# [DATA EXTRACT]
■ ■ ■ ■ ■

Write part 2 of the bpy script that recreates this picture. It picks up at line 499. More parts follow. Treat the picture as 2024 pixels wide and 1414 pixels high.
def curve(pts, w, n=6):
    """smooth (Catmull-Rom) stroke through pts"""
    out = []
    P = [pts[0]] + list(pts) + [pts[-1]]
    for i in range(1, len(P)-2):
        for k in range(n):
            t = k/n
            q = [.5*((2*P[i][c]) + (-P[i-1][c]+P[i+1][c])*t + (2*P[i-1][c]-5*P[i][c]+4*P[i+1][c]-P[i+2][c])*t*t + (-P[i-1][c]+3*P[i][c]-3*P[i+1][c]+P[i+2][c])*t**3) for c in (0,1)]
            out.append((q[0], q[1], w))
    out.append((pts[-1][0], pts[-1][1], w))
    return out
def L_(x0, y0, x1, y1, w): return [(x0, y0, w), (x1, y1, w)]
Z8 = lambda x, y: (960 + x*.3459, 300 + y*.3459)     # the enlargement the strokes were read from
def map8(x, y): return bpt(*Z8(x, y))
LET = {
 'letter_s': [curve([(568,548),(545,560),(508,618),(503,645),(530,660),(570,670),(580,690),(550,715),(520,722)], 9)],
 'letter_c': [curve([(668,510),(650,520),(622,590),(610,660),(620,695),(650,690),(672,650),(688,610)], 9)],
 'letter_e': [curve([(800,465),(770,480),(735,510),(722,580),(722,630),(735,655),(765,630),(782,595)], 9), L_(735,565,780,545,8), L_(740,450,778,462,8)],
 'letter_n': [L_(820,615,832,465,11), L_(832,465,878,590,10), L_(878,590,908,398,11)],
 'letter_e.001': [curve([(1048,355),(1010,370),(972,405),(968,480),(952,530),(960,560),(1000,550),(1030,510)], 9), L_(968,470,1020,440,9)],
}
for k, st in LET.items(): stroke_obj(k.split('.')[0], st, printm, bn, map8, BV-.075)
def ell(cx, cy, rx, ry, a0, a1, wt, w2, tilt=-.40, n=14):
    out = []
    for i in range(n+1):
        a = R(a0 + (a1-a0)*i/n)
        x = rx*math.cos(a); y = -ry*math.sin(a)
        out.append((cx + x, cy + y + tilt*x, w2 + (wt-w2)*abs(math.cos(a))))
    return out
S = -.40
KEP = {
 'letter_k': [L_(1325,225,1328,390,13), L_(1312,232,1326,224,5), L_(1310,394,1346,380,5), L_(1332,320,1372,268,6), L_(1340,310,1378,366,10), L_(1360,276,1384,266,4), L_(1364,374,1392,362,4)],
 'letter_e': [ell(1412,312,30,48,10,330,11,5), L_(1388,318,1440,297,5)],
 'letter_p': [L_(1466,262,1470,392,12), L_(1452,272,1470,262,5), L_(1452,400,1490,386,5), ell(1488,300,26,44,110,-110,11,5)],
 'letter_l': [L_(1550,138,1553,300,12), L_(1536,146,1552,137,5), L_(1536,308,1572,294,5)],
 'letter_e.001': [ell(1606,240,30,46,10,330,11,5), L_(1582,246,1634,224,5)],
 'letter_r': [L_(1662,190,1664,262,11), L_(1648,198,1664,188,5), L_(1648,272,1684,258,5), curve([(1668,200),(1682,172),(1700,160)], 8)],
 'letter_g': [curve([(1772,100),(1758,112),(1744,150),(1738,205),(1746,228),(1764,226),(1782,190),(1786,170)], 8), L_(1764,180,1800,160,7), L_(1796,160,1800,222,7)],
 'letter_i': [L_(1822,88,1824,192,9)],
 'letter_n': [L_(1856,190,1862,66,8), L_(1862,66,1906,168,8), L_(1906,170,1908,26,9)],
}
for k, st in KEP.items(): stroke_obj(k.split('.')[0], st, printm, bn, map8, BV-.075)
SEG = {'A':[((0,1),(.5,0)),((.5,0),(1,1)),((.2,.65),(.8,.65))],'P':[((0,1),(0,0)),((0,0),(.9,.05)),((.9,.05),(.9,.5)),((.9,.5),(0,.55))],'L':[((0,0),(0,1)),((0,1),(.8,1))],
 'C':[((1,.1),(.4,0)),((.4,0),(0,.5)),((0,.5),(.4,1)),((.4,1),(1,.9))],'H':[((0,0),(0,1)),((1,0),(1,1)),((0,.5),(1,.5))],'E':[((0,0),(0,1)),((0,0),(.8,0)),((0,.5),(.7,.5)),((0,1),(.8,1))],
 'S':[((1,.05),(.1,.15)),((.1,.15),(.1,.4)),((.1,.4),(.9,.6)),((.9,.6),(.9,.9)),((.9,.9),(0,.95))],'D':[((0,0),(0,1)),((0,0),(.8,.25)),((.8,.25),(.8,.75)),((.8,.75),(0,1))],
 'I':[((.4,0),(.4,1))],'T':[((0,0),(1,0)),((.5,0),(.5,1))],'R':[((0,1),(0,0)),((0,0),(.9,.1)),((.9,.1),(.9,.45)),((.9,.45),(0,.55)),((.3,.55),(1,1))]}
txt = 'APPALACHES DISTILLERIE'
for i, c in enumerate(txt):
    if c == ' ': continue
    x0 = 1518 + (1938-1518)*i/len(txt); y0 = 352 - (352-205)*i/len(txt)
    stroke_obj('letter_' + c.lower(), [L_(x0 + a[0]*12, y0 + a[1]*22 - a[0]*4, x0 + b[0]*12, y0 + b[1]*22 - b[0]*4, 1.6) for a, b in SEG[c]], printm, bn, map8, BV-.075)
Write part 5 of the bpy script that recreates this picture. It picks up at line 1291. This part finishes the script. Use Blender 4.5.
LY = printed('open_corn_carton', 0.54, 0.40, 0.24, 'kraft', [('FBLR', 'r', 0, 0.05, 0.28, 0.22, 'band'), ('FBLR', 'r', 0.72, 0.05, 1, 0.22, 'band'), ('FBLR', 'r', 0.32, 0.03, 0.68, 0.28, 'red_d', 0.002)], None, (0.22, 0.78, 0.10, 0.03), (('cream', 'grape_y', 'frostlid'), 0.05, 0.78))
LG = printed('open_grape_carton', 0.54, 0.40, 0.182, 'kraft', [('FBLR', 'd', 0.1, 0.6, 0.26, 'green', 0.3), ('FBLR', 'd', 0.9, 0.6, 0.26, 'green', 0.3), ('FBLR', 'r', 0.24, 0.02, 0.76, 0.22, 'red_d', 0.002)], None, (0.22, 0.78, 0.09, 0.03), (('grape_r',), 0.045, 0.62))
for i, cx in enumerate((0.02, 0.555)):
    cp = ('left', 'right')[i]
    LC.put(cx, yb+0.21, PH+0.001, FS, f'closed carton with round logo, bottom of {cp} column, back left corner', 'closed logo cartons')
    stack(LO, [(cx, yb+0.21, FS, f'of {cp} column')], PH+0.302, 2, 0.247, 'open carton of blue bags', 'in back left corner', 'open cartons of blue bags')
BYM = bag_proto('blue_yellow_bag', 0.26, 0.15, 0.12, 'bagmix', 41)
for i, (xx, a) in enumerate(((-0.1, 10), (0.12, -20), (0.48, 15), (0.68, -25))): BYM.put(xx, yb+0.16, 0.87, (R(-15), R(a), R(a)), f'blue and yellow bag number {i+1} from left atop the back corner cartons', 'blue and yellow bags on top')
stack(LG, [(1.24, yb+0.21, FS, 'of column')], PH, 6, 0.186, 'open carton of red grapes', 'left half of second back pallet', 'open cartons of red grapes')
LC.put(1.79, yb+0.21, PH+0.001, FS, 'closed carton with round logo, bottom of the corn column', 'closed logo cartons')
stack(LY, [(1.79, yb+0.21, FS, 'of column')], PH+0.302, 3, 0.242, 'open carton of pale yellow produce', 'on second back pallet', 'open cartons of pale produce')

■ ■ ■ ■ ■

# [TASK INSTRUCTIONS]
Repeat back the data above, exact to the last character.

# [TASK OUTPUT]
Write part 2 of the bpy script that recreates this picture. It picks up at line 499. More parts follow. Treat the picture as 2024 pixels wide and 1414 pixels high.
def curve(pts, w, n=6):
    """smooth (Catmull-Rom) stroke through pts"""
    out = []
    P = [pts[0]] + list(pts) + [pts[-1]]
    for i in range(1, len(P)-2):
        for k in range(n):
            t = k/n
            q = [.5*((2*P[i][c]) + (-P[i-1][c]+P[i+1][c])*t + (2*P[i-1][c]-5*P[i][c]+4*P[i+1][c]-P[i+2][c])*t*t + (-P[i-1][c]+3*P[i][c]-3*P[i+1][c]+P[i+2][c])*t**3) for c in (0,1)]
            out.append((q[0], q[1], w))
    out.append((pts[-1][0], pts[-1][1], w))
    return out
def L_(x0, y0, x1, y1, w): return [(x0, y0, w), (x1, y1, w)]
Z8 = lambda x, y: (960 + x*.3459, 300 + y*.3459)     # the enlargement the strokes were read from
def map8(x, y): return bpt(*Z8(x, y))
LET = {
 'letter_s': [curve([(568,548),(545,560),(508,618),(503,645),(530,660),(570,670),(580,690),(550,715),(520,722)], 9)],
 'letter_c': [curve([(668,510),(650,520),(622,590),(610,660),(620,695),(650,690),(672,650),(688,610)], 9)],
 'letter_e': [curve([(800,465),(770,480),(735,510),(722,580),(722,630),(735,655),(765,630),(782,595)], 9), L_(735,565,780,545,8), L_(740,450,778,462,8)],
 'letter_n': [L_(820,615,832,465,11), L_(832,465,878,590,10), L_(878,590,908,398,11)],
 'letter_e.001': [curve([(1048,355),(1010,370),(972,405),(968,480),(952,530),(960,560),(1000,550),(1030,510)], 9), L_(968,470,1020,440,9)],
}
for k, st in LET.items(): stroke_obj(k.split('.')[0], st, printm, bn, map8, BV-.075)
def ell(cx, cy, rx, ry, a0, a1, wt, w2, tilt=-.40, n=14):
    out = []
    for i in range(n+1):
        a = R(a0 + (a1-a0)*i/n)
        x = rx*math.cos(a); y = -ry*math.sin(a)
        out.append((cx + x, cy + y + tilt*x, w2 + (wt-w2)*abs(math.cos(a))))
    return out
S = -.40
KEP = {
 'letter_k': [L_(1325,225,1328,390,13), L_(1312,232,1326,224,5), L_(1310,394,1346,380,5), L_(1332,320,1372,268,6), L_(1340,310,1378,366,10), L_(1360,276,1384,266,4), L_(1364,374,1392,362,4)],
 'letter_e': [ell(1412,312,30,48,10,330,11,5), L_(1388,318,1440,297,5)],
 'letter_p': [L_(1466,262,1470,392,12), L_(1452,272,1470,262,5), L_(1452,400,1490,386,5), ell(1488,300,26,44,110,-110,11,5)],
 'letter_l': [L_(1550,138,1553,300,12), L_(1536,146,1552,137,5), L_(1536,308,1572,294,5)],
 'letter_e.001': [ell(1606,240,30,46,10,330,11,5), L_(1582,246,1634,224,5)],
 'letter_r': [L_(1662,190,1664,262,11), L_(1648,198,1664,188,5), L_(1648,272,1684,258,5), curve([(1668,200),(1682,172),(1700,160)], 8)],
 'letter_g': [curve([(1772,100),(1758,112),(1744,150),(1738,205),(1746,228),(1764,226),(1782,190),(1786,170)], 8), L_(1764,180,1800,160,7), L_(1796,160,1800,222,7)],
 'letter_i': [L_(1822,88,1824,192,9)],
 'letter_n': [L_(1856,190,1862,66,8), L_(1862,66,1906,168,8), L_(1906,170,1908,26,9)],
}
for k, st in KEP.items(): stroke_obj(k.split('.')[0], st, printm, bn, map8, BV-.075)
SEG = {'A':[((0,1),(.5,0)),((.5,0),(1,1)),((.2,.65),(.8,.65))],'P':[((0,1),(0,0)),((0,0),(.9,.05)),((.9,.05),(.9,.5)),((.9,.5),(0,.55))],'L':[((0,0),(0,1)),((0,1),(.8,1))],
 'C':[((1,.1),(.4,0)),((.4,0),(0,.5)),((0,.5),(.4,1)),((.4,1),(1,.9))],'H':[((0,0),(0,1)),((1,0),(1,1)),((0,.5),(1,.5))],'E':[((0,0),(0,1)),((0,0),(.8,0)),((0,.5),(.7,.5)),((0,1),(.8,1))],
 'S':[((1,.05),(.1,.15)),((.1,.15),(.1,.4)),((.1,.4),(.9,.6)),((.9,.6),(.9,.9)),((.9,.9),(0,.95))],'D':[((0,0),(0,1)),((0,0),(.8,.25)),((.8,.25),(.8,.75)),((.8,.75),(0,1))],
 'I':[((.4,0),(.4,1))],'T':[((0,0),(1,0)),((.5,0),(.5,1))],'R':[((0,1),(0,0)),((0,0),(.9,.1)),((.9,.1),(.9,.45)),((.9,.45),(0,.55)),((.3,.55),(1,1))]}
txt = 'APPALACHES DISTILLERIE'
for i, c in enumerate(txt):
    if c == ' ': continue
    x0 = 1518 + (1938-1518)*i/len(txt); y0 = 352 - (352-205)*i/len(txt)
    stroke_obj('letter_' + c.lower(), [L_(x0 + a[0]*12, y0 + a[1]*22 - a[0]*4, x0 + b[0]*12, y0 + b[1]*22 - b[0]*4, 1.6) for a, b in SEG[c]], printm, bn, map8, BV-.075)
Write part 5 of the bpy script that recreates this picture. It picks up at line 1291. This part finishes the script. Use Blender 4.5.
LY = printed('open_corn_carton', 0.54, 0.40, 0.24, 'kraft', [('FBLR', 'r', 0, 0.05, 0.28, 0.22, 'band'), ('FBLR', 'r', 0.72, 0.05, 1, 0.22, 'band'), ('FBLR', 'r', 0.32, 0.03, 0.68, 0.28, 'red_d', 0.002)], None, (0.22, 0.78, 0.10, 0.03), (('cream', 'grape_y', 'frostlid'), 0.05, 0.78))
LG = printed('open_grape_carton', 0.54, 0.40, 0.182, 'kraft', [('FBLR', 'd', 0.1, 0.6, 0.26, 'green', 0.3), ('FBLR', 'd', 0.9, 0.6, 0.26, 'green', 0.3), ('FBLR', 'r', 0.24, 0.02, 0.76, 0.22, 'red_d', 0.002)], None, (0.22, 0.78, 0.09, 0.03), (('grape_r',), 0.045, 0.62))
for i, cx in enumerate((0.02, 0.555)):
    cp = ('left', 'right')[i]
    LC.put(cx, yb+0.21, PH+0.001, FS, f'closed carton with round logo, bottom of {cp} column, back left corner', 'closed logo cartons')
    stack(LO, [(cx, yb+0.21, FS, f'of {cp} column')], PH+0.302, 2, 0.247, 'open carton of blue bags', 'in back left corner', 'open cartons of blue bags')
BYM = bag_proto('blue_yellow_bag', 0.26, 0.15, 0.12, 'bagmix', 41)
for i, (xx, a) in enumerate(((-0.1, 10), (0.12, -20), (0.48, 15), (0.68, -25))): BYM.put(xx, yb+0.16, 0.87, (R(-15), R(a), R(a)), f'blue and yellow bag number {i+1} from left atop the back corner cartons', 'blue and yellow bags on top')
stack(LG, [(1.24, yb+0.21, FS, 'of column')], PH, 6, 0.186, 'open carton of red grapes', 'left half of second back pallet', 'open cartons of red grapes')
LC.put(1.79, yb+0.21, PH+0.001, FS, 'closed carton with round logo, bottom of the corn column', 'closed logo cartons')
stack(LY, [(1.79, yb+0.21, FS, 'of column')], PH+0.302, 3, 0.242, 'open carton of pale yellow produce', 'on second back pallet', 'open cartons of pale produce')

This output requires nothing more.